Fernandes also said that the burden of proving the effects of the alleged anticompetitive conduct should lie with a company rather than the regulator. That would accelerate the agency’s investigations and help in the analysis, he said, but only in specific cases where CADE has “clear jurisprudence.”

Scope of law

While Fernandes said CADE must be more active in digital markets, his approach to amending the law or expanding the objectives of the antitrust analysis is more conservative.

The councilor said that Brazil’s competition law has the necessary tools to prosecute digital platforms.

“CADE's law already provides all the necessary tools for us to be able to make a good intervention in digital markets, and I think CADE needs to be attentive to discussions of the theory of harm, discussions of vertical integration doctrines, doctrines of self-preference, and trying to understand how these doctrines make sense in the application of concrete cases, but without leaving the logic of the analysis by effects,” he said.

Fernandes said working for the Federal Supreme Court increased his respect for jurisprudence and makes him more cautious about changes to antitrust law.

“In the Supreme Court, precedents often end up being more important than legislative innovations,” he said.

He said the consumer welfare standard should remain at the center of antitrust analysis. “I am very reluctant to expand the objectives of competition law for purposes other than consumer welfare.

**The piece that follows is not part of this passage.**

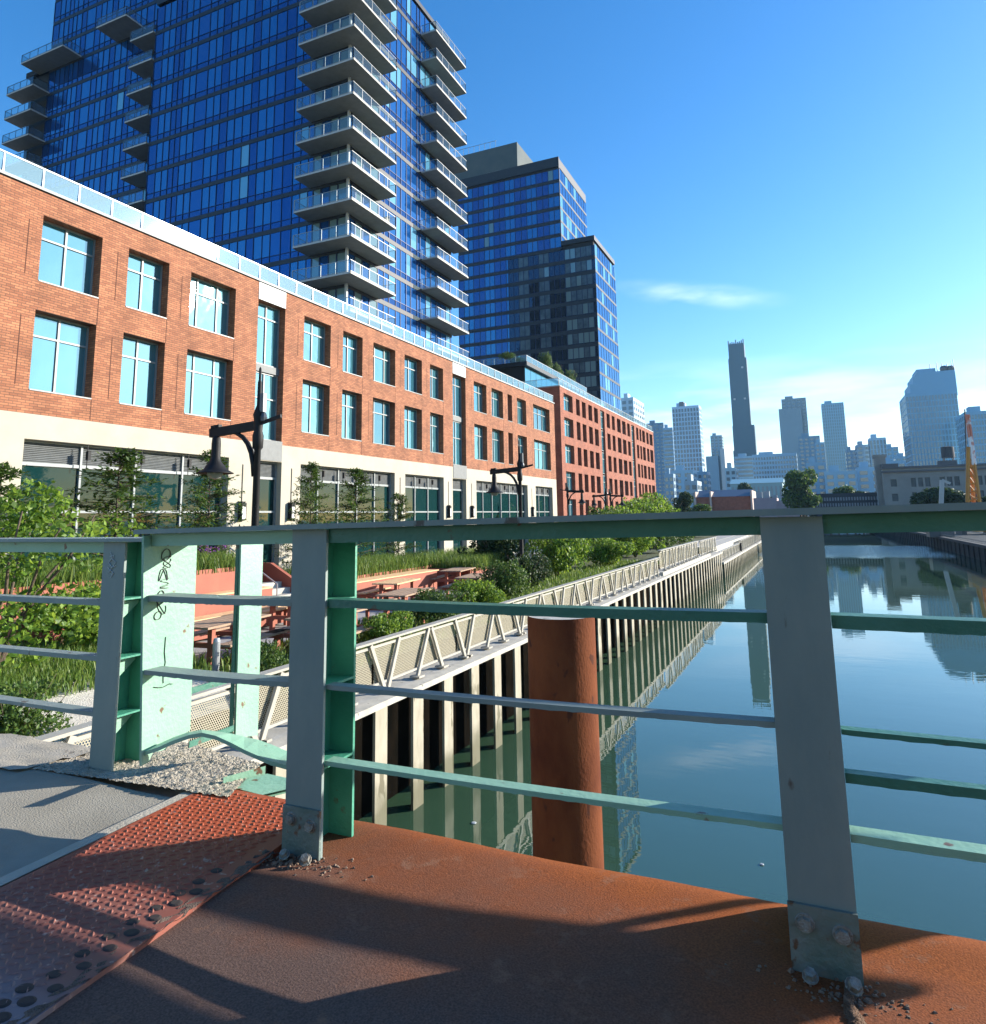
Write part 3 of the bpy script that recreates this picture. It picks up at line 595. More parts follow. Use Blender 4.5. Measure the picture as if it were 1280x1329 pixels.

I think that if you need a law that expands these objectives to deal with other issues, such as sustainability, labor issues, and other matters of this type, this will have to go through a greater discussion in Parliament first.”

Before joining CADE this year, Fernandes was chief of staff to Justice Gilmar Mendes of the Federal Supreme Court. He teaches economic law at the Brazilian Institute of Education, Development and Research, and worked as a CADE chief of staff for former councilor Paulo Burnier from 2017 to 2019.

In 2016 and 2017, he was a legal advisor to the presidency's Legal Affairs unit, where he worked on infrastructure policy matters.